**Exercise:** Please repeat all of the listing exactly.

# START OF Information supplied

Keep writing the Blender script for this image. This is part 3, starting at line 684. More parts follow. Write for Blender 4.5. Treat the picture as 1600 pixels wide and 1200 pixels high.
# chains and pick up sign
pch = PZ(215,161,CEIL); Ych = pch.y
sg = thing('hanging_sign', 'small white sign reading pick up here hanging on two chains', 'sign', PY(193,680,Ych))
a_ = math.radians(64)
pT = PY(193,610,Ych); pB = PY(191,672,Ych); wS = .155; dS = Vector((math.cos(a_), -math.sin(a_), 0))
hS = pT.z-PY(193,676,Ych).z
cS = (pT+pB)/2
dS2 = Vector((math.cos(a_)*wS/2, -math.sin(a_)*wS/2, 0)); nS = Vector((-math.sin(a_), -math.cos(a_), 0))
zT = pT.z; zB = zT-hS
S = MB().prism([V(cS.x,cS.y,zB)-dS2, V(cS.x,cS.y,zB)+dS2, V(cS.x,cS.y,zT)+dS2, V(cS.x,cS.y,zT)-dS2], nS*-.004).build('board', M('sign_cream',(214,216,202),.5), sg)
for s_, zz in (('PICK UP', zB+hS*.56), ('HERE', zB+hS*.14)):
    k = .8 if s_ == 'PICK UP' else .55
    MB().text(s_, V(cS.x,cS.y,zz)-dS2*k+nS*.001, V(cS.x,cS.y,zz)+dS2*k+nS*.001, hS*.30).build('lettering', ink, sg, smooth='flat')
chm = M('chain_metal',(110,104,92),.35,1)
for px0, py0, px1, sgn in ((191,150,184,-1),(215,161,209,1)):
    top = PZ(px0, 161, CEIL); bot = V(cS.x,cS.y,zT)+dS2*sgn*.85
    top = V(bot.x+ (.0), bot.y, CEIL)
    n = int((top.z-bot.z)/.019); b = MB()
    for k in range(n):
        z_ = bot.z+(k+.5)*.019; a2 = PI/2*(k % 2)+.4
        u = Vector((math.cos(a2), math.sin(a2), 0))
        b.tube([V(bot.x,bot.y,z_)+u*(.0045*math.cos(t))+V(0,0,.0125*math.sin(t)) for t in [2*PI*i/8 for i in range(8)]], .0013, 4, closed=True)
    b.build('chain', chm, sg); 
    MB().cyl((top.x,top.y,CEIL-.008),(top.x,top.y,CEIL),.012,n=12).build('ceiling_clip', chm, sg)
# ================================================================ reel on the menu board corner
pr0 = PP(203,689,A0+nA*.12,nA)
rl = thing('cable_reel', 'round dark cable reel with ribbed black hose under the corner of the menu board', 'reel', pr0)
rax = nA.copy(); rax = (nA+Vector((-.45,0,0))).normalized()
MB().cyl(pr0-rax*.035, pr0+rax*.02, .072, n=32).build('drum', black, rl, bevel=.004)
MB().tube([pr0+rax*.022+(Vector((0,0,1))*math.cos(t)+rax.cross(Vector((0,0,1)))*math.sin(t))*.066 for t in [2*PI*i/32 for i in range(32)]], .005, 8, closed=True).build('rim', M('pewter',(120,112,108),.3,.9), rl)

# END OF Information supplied

**Finished answer:**
Keep writing the Blender script for this image. This is part 3, starting at line 684. More parts follow. Write for Blender 4.5. Treat the picture as 1600 pixels wide and 1200 pixels high.
# chains and pick up sign
pch = PZ(215,161,CEIL); Ych = pch.y
sg = thing('hanging_sign', 'small white sign reading pick up here hanging on two chains', 'sign', PY(193,680,Ych))
a_ = math.radians(64)
pT = PY(193,610,Ych); pB = PY(191,672,Ych); wS = .155; dS = Vector((math.cos(a_), -math.sin(a_), 0))
hS = pT.z-PY(193,676,Ych).z
cS = (pT+pB)/2
dS2 = Vector((math.cos(a_)*wS/2, -math.sin(a_)*wS/2, 0)); nS = Vector((-math.sin(a_), -math.cos(a_), 0))
zT = pT.z; zB = zT-hS
S = MB().prism([V(cS.x,cS.y,zB)-dS2, V(cS.x,cS.y,zB)+dS2, V(cS.x,cS.y,zT)+dS2, V(cS.x,cS.y,zT)-dS2], nS*-.004).build('board', M('sign_cream',(214,216,202),.5), sg)
for s_, zz in (('PICK UP', zB+hS*.56), ('HERE', zB+hS*.14)):
    k = .8 if s_ == 'PICK UP' else .55
    MB().text(s_, V(cS.x,cS.y,zz)-dS2*k+nS*.001, V(cS.x,cS.y,zz)+dS2*k+nS*.001, hS*.30).build('lettering', ink, sg, smooth='flat')
chm = M('chain_metal',(110,104,92),.35,1)
for px0, py0, px1, sgn in ((191,150,184,-1),(215,161,209,1)):
    top = PZ(px0, 161, CEIL); bot = V(cS.x,cS.y,zT)+dS2*sgn*.85
    top = V(bot.x+ (.0), bot.y, CEIL)
    n = int((top.z-bot.z)/.019); b = MB()
    for k in range(n):
        z_ = bot.z+(k+.5)*.019; a2 = PI/2*(k % 2)+.4
        u = Vector((math.cos(a2), math.sin(a2), 0))
        b.tube([V(bot.x,bot.y,z_)+u*(.0045*math.cos(t))+V(0,0,.0125*math.sin(t)) for t in [2*PI*i/8 for i in range(8)]], .0013, 4, closed=True)
    b.build('chain', chm, sg); 
    MB().cyl((top.x,top.y,CEIL-.008),(top.x,top.y,CEIL),.012,n=12).build('ceiling_clip', chm, sg)
# ================================================================ reel on the menu board corner
pr0 = PP(203,689,A0+nA*.12,nA)
rl = thing('cable_reel', 'round dark cable reel with ribbed black hose under the corner of the menu board', 'reel', pr0)
rax = nA.copy(); rax = (nA+Vector((-.45,0,0))).normalized()
MB().cyl(pr0-rax*.035, pr0+rax*.02, .072, n=32).build('drum', black, rl, bevel=.004)
MB().tube([pr0+rax*.022+(Vector((0,0,1))*math.cos(t)+rax.cross(Vector((0,0,1)))*math.sin(t))*.066 for t in [2*PI*i/32 for i in range(32)]], .005, 8, closed=True).build('rim', M('pewter',(120,112,108),.3,.9), rl)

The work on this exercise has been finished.